(Entries with scene source code)
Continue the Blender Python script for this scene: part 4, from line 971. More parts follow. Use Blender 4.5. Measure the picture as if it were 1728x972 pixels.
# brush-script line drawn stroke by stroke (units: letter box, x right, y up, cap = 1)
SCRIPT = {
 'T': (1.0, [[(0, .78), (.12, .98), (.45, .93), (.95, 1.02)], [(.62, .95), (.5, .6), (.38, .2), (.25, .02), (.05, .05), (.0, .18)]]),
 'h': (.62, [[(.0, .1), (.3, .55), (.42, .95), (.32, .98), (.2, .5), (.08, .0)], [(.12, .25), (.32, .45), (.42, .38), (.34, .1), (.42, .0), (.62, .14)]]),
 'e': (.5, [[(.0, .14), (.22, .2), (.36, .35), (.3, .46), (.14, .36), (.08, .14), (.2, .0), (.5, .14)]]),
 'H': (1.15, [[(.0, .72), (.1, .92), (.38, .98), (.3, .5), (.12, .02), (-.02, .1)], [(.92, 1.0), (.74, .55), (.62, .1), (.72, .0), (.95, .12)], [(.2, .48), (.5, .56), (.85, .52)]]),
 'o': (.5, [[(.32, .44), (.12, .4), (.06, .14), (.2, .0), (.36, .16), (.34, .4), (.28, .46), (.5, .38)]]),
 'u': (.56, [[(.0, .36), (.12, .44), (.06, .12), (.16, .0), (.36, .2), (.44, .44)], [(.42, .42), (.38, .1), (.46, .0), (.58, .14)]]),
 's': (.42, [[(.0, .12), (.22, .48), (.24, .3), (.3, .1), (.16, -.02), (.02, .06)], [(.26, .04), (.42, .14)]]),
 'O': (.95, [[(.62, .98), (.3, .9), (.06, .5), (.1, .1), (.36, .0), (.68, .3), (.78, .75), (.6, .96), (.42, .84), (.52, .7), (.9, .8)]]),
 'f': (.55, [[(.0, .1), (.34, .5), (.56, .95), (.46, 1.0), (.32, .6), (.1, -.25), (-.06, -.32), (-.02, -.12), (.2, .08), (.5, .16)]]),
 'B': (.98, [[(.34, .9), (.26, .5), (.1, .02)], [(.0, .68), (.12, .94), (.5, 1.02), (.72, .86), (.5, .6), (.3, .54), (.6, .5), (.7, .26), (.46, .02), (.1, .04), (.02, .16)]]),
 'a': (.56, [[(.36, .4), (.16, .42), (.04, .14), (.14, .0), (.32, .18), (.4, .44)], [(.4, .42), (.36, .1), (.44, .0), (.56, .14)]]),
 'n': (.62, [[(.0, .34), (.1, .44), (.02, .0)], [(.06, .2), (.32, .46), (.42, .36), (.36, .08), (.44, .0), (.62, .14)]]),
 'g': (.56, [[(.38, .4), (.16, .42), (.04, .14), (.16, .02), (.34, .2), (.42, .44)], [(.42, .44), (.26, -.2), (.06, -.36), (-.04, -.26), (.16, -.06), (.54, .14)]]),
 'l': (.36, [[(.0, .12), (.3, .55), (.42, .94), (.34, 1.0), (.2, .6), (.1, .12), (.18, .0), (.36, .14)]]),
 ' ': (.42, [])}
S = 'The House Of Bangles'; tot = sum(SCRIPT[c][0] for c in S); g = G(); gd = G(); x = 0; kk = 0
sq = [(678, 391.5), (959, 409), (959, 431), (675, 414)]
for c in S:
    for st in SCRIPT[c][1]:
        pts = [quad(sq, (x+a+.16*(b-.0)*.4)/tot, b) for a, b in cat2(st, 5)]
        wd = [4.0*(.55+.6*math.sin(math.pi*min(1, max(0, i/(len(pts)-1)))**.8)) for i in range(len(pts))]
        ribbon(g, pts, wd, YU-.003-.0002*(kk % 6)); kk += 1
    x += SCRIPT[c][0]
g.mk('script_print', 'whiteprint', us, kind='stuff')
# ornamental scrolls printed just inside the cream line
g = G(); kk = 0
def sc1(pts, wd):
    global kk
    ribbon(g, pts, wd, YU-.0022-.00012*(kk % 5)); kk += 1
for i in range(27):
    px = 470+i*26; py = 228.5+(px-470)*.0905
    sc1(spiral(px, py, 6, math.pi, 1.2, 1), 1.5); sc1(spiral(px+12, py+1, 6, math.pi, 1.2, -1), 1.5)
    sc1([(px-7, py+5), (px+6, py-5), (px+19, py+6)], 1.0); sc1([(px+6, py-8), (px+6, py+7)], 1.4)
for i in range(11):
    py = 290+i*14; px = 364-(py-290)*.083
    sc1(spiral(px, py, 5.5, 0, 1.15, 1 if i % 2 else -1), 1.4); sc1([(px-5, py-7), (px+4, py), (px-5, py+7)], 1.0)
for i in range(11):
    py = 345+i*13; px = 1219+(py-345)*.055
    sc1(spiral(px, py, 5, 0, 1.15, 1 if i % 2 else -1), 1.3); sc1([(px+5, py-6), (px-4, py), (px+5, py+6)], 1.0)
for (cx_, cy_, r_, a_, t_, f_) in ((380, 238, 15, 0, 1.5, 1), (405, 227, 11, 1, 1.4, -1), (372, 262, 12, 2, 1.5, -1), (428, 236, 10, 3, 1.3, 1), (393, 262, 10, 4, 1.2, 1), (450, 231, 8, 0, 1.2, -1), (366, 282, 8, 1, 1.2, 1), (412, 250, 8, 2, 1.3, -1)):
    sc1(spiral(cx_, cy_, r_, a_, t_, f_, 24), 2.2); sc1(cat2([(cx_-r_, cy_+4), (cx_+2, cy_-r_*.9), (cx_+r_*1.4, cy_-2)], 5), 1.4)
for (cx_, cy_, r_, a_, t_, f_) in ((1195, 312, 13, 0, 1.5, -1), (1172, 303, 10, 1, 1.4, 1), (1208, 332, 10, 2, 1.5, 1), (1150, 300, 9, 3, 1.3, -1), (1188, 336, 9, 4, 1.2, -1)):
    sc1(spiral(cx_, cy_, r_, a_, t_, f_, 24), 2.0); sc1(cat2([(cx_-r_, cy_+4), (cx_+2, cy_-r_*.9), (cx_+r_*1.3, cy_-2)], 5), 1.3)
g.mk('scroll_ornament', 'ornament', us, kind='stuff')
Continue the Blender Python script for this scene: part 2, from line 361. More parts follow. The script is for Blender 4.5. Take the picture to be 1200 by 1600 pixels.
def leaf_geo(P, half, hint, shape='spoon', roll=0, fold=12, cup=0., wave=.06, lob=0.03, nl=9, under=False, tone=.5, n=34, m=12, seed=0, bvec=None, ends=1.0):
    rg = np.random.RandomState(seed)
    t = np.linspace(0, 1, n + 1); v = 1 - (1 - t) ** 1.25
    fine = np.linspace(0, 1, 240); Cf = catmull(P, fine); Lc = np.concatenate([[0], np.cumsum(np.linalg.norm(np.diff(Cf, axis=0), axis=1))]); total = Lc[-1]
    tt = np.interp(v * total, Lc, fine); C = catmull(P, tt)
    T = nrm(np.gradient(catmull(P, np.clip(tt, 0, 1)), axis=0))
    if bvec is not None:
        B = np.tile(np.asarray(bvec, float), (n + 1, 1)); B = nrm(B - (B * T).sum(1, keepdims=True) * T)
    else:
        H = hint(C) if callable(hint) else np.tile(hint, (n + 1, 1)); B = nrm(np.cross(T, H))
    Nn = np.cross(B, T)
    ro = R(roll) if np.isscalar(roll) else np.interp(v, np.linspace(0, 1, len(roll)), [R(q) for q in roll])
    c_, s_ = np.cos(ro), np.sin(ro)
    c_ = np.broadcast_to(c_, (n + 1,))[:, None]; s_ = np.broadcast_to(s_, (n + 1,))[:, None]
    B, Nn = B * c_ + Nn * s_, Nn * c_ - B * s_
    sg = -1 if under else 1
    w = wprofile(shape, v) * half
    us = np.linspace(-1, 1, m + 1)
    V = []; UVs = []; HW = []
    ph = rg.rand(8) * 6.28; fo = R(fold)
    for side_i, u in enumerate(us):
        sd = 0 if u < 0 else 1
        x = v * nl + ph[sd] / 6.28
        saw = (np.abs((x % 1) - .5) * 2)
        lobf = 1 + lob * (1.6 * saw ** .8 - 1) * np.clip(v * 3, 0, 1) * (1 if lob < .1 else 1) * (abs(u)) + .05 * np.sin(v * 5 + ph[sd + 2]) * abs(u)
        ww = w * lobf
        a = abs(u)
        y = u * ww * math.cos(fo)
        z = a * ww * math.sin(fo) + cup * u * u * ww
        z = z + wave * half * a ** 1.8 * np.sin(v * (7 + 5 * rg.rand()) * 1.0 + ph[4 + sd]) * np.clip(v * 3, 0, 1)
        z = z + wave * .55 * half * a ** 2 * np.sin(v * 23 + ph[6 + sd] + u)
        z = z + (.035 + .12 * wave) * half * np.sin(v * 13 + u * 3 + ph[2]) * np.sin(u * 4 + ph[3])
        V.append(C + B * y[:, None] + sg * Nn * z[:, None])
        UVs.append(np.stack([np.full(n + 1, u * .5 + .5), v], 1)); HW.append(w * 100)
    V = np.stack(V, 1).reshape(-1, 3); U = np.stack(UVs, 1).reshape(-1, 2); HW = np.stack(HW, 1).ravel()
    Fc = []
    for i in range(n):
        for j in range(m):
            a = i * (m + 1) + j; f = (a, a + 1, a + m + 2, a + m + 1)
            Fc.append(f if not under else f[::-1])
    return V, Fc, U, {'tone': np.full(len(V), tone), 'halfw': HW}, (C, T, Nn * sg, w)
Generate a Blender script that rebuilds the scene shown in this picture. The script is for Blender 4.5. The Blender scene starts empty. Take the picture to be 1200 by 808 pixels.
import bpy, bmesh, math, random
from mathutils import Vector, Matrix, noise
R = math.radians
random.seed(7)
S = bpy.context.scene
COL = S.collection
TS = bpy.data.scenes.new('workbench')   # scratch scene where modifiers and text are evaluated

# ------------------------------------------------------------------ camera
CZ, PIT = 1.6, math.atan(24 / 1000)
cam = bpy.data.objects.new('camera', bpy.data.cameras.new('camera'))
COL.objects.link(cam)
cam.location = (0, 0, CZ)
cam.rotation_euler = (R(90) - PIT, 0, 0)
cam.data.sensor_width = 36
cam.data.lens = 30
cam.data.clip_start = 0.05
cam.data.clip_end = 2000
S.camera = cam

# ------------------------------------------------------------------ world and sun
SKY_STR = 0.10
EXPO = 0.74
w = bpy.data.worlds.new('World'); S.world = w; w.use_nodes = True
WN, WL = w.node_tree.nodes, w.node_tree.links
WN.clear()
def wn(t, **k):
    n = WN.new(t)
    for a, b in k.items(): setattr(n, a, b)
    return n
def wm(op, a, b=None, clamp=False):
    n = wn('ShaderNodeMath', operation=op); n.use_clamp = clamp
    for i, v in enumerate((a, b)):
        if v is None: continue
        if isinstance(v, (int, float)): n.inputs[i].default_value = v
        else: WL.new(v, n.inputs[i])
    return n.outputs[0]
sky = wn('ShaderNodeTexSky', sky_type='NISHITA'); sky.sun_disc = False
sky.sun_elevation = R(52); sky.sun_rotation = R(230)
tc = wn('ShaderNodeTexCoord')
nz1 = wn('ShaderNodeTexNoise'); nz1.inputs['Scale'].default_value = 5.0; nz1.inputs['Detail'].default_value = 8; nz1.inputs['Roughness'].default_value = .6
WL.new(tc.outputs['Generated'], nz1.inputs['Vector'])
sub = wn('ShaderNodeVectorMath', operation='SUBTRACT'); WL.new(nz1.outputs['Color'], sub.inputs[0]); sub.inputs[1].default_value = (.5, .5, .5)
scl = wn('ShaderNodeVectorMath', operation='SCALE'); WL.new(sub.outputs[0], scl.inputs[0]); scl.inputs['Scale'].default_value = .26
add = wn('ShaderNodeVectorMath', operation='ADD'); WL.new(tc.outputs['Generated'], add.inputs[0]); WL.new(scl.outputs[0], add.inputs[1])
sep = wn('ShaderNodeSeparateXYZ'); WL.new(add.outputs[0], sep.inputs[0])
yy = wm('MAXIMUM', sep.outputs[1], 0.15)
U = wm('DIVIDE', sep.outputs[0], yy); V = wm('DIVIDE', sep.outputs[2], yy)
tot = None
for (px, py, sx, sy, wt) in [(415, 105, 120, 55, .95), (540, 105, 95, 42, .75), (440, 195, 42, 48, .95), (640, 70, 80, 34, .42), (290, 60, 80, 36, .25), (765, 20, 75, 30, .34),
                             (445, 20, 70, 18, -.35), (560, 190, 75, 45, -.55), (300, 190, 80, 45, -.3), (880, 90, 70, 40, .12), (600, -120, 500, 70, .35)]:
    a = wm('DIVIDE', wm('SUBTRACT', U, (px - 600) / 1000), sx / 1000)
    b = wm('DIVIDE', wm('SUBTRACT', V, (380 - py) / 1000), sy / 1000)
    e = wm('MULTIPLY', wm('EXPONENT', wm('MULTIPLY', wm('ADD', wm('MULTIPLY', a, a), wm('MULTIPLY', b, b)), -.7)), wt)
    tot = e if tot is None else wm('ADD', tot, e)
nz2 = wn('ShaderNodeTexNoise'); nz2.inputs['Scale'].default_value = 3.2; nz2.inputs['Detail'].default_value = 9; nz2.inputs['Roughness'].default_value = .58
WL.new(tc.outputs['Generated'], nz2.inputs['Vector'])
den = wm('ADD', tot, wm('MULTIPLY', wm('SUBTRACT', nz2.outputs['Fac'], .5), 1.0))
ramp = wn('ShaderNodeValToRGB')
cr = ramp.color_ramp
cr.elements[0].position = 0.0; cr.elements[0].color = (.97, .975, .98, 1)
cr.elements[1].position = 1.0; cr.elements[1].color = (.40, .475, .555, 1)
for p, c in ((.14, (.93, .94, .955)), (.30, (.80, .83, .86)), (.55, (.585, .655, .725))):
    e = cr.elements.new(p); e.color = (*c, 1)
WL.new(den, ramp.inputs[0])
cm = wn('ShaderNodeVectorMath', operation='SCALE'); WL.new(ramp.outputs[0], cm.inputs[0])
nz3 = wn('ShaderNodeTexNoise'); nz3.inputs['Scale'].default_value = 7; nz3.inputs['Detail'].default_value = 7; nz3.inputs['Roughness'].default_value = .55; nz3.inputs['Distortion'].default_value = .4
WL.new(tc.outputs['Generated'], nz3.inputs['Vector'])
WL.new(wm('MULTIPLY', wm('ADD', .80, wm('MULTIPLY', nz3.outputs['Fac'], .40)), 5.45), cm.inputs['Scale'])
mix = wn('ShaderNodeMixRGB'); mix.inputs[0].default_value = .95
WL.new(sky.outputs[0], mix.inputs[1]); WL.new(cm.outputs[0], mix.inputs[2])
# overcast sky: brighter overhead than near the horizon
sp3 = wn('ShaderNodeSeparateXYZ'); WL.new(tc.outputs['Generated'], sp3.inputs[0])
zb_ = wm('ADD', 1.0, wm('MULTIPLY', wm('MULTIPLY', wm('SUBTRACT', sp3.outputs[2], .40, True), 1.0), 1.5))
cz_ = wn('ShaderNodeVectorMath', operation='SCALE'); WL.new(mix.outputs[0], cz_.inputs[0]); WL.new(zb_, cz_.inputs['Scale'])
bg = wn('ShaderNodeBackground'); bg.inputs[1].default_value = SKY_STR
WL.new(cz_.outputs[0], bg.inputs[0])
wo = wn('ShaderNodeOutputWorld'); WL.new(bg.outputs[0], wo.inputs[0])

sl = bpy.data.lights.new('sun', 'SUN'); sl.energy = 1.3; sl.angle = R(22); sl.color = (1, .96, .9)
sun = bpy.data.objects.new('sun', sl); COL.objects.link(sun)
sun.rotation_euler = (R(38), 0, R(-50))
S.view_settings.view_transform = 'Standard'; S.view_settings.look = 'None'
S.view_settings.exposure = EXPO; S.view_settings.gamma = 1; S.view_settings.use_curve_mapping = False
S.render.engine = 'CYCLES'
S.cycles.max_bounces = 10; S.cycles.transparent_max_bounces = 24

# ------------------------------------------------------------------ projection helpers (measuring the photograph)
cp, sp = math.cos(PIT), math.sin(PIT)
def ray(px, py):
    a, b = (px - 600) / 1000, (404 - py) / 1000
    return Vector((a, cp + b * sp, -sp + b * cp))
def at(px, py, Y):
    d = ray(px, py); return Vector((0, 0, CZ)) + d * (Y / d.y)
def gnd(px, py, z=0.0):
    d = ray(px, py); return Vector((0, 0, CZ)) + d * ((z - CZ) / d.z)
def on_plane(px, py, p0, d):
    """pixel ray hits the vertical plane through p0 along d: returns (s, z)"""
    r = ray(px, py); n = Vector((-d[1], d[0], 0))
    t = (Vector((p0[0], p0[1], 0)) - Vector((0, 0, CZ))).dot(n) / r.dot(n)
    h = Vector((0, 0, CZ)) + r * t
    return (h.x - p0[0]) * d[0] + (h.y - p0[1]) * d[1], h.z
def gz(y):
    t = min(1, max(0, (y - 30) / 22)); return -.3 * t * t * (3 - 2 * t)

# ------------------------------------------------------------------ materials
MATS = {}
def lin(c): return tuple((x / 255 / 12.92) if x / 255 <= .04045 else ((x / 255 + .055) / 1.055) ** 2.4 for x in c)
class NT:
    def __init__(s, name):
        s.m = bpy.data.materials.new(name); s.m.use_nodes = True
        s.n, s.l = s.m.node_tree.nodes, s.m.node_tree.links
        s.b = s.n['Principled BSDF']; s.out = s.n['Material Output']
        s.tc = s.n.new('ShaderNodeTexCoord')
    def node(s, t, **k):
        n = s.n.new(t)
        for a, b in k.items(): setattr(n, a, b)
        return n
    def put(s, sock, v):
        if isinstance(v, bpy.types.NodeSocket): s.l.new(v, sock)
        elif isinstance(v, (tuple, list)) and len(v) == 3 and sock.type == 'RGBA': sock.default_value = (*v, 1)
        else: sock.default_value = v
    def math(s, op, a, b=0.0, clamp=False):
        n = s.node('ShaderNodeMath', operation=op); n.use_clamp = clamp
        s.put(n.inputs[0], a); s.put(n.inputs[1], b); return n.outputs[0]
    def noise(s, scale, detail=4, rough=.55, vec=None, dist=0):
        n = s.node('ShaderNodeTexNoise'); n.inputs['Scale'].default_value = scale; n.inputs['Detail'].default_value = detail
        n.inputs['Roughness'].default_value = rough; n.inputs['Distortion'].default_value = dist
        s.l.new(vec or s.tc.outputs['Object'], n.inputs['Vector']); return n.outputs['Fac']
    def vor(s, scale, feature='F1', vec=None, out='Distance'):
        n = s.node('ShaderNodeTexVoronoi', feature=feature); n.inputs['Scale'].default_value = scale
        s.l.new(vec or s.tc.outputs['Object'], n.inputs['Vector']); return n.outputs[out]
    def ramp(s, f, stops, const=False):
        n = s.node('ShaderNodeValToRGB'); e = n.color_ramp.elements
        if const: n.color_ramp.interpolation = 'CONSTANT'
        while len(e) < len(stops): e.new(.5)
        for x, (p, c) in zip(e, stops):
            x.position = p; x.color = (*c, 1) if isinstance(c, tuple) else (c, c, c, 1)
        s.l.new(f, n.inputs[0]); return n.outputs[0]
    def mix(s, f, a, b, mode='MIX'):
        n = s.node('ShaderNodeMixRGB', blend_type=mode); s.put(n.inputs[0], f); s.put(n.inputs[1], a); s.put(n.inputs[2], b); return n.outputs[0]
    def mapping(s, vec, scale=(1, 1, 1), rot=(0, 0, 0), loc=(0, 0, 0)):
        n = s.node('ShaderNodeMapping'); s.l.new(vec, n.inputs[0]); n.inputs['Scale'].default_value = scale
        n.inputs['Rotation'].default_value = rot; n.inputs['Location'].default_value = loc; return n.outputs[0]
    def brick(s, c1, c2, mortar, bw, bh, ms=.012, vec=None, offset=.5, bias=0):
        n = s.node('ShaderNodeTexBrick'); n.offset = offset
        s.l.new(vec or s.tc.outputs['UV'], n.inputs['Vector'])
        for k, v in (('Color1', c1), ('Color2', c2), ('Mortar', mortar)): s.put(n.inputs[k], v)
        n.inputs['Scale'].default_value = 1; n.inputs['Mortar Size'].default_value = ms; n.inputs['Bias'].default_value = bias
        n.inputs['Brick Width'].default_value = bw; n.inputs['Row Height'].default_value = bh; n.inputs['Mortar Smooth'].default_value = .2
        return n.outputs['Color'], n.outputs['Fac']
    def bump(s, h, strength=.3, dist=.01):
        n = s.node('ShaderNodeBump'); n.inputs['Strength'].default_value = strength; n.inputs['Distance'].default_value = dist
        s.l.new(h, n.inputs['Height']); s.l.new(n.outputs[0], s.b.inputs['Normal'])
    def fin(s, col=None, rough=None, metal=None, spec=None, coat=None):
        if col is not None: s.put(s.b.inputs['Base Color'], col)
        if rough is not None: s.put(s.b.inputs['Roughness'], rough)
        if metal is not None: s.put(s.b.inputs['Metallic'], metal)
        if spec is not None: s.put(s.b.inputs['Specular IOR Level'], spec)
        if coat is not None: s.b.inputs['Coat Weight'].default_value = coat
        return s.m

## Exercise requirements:
How many of the lines above contain the string "this"? Give the number only.

## Result below:
3